◆ **Aim of the exercise**
Return only the lines running from the line that holds "What Blender Python" to the line that holds "PI = math.pi", including both.

◆ **Data shown**
--*--
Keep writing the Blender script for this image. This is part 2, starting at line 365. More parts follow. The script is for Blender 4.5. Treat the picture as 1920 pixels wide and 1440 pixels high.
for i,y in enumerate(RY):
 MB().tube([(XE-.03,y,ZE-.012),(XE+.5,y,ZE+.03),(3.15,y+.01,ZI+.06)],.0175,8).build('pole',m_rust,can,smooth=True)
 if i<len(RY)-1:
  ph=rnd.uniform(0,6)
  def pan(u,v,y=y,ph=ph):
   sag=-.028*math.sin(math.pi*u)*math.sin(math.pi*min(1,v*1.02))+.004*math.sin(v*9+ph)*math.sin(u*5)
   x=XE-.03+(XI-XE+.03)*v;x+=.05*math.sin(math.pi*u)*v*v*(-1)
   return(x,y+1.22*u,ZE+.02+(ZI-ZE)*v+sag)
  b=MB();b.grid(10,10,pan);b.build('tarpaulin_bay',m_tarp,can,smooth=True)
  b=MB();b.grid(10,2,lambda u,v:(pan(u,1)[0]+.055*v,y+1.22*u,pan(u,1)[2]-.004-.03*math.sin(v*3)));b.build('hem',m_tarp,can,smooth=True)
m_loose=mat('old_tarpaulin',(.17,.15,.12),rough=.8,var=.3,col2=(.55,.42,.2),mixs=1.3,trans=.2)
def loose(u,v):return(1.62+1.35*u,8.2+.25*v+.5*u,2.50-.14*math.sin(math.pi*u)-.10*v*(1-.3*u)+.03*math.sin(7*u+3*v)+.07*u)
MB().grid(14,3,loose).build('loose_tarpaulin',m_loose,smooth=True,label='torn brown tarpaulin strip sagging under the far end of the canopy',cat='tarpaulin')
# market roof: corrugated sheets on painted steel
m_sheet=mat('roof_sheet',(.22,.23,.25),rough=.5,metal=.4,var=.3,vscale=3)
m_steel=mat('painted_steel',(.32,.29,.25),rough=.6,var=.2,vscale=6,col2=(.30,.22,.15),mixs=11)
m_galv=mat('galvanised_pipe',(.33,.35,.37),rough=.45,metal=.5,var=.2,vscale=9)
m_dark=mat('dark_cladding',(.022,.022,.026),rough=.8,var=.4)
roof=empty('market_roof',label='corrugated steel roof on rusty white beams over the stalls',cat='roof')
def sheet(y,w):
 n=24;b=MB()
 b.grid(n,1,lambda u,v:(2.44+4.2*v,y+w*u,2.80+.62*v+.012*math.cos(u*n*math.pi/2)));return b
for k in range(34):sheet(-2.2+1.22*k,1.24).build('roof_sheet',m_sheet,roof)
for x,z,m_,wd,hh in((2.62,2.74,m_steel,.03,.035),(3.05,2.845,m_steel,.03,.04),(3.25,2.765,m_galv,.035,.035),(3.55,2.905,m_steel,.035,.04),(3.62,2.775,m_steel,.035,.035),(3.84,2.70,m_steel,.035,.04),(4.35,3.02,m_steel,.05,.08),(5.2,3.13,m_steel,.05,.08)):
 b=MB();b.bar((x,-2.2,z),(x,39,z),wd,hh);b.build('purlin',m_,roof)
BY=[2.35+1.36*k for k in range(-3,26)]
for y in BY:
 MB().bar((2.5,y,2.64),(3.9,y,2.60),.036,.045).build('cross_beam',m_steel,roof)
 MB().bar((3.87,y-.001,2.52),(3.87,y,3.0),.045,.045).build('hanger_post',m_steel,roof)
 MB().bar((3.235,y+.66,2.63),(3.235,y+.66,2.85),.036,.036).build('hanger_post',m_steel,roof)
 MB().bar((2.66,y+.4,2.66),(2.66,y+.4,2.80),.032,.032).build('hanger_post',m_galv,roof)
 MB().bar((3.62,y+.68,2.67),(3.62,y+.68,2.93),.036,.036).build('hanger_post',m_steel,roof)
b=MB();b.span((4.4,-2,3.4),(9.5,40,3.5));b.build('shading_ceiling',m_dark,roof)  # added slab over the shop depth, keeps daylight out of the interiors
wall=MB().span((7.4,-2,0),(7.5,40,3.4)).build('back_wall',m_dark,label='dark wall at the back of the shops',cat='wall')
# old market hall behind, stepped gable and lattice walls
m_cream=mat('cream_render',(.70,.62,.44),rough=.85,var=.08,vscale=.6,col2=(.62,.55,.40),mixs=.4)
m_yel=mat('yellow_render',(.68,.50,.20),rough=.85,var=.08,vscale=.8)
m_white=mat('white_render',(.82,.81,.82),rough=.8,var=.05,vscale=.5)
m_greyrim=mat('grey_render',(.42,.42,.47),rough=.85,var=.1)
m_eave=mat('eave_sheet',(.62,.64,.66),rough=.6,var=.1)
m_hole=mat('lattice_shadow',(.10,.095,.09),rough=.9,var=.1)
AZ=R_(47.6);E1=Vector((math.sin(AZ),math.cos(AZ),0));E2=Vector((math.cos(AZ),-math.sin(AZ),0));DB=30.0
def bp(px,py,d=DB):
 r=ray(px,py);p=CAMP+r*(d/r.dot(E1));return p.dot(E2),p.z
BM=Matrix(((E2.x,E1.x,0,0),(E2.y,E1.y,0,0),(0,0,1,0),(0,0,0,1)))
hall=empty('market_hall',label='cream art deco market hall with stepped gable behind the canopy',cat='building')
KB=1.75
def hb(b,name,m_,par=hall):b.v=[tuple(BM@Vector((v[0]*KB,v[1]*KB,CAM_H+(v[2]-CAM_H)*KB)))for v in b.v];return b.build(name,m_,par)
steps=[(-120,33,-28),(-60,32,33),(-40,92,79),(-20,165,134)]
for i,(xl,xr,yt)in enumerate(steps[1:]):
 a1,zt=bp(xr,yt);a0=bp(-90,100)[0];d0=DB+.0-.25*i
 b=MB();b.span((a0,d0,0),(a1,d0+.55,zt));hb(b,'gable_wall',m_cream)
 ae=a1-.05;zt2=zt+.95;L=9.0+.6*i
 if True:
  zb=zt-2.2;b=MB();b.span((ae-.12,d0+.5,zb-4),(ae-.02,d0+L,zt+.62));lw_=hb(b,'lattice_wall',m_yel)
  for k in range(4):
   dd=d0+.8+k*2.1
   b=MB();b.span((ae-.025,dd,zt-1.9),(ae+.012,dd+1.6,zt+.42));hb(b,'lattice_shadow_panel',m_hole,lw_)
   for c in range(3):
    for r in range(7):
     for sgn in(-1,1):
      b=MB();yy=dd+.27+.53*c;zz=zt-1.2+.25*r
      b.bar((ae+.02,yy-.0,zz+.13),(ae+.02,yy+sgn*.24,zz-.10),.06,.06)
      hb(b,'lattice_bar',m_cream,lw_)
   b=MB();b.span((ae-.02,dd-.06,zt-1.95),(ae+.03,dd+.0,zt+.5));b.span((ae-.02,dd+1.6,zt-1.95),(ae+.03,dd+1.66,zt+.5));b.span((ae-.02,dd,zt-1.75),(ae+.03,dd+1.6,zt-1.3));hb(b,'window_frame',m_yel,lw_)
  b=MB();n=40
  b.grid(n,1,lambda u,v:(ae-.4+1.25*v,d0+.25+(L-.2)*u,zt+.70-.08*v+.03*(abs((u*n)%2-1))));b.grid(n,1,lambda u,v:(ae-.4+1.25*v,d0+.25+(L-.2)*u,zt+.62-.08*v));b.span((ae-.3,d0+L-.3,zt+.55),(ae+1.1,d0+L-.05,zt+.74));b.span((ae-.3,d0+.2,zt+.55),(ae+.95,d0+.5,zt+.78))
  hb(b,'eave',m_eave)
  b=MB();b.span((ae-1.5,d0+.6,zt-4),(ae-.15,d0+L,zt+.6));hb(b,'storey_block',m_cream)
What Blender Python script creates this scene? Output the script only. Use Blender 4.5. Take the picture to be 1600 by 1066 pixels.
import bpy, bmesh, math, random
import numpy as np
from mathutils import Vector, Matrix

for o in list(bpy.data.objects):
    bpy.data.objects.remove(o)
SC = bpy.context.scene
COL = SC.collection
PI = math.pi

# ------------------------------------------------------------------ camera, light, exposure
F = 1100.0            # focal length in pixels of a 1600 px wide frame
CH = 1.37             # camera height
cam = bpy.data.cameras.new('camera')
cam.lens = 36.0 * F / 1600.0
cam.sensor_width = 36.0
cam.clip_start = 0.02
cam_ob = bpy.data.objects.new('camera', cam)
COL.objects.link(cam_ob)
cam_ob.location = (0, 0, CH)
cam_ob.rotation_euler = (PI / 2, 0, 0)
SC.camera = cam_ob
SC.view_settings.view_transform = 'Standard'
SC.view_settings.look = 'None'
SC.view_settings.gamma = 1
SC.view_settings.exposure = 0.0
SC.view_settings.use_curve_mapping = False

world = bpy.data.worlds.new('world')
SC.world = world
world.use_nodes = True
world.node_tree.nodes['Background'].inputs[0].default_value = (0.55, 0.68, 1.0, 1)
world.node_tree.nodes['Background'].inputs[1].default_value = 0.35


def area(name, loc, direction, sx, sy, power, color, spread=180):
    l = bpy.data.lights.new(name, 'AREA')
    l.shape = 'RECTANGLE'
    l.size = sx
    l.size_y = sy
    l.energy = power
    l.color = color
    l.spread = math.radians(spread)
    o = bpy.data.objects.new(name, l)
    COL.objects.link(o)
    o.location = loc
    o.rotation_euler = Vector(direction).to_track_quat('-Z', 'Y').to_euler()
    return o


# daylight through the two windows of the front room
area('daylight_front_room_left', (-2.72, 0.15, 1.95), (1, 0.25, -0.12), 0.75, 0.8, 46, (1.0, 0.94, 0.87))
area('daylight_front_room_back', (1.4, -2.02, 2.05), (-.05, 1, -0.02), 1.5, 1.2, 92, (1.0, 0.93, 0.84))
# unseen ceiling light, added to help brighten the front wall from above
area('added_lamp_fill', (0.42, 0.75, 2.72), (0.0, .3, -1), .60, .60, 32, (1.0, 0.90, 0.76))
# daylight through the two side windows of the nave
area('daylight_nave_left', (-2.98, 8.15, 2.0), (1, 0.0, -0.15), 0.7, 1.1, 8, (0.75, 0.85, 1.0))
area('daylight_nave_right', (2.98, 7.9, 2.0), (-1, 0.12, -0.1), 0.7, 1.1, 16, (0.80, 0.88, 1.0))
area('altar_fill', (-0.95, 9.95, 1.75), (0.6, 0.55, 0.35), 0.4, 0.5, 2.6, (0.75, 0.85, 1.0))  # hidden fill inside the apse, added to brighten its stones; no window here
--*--
◆ **Exercise solution**
What Blender Python script creates this scene? Output the script only. Use Blender 4.5. Take the picture to be 1600 by 1066 pixels.
import bpy, bmesh, math, random
import numpy as np
from mathutils import Vector, Matrix

for o in list(bpy.data.objects):
    bpy.data.objects.remove(o)
SC = bpy.context.scene
COL = SC.collection
PI = math.pi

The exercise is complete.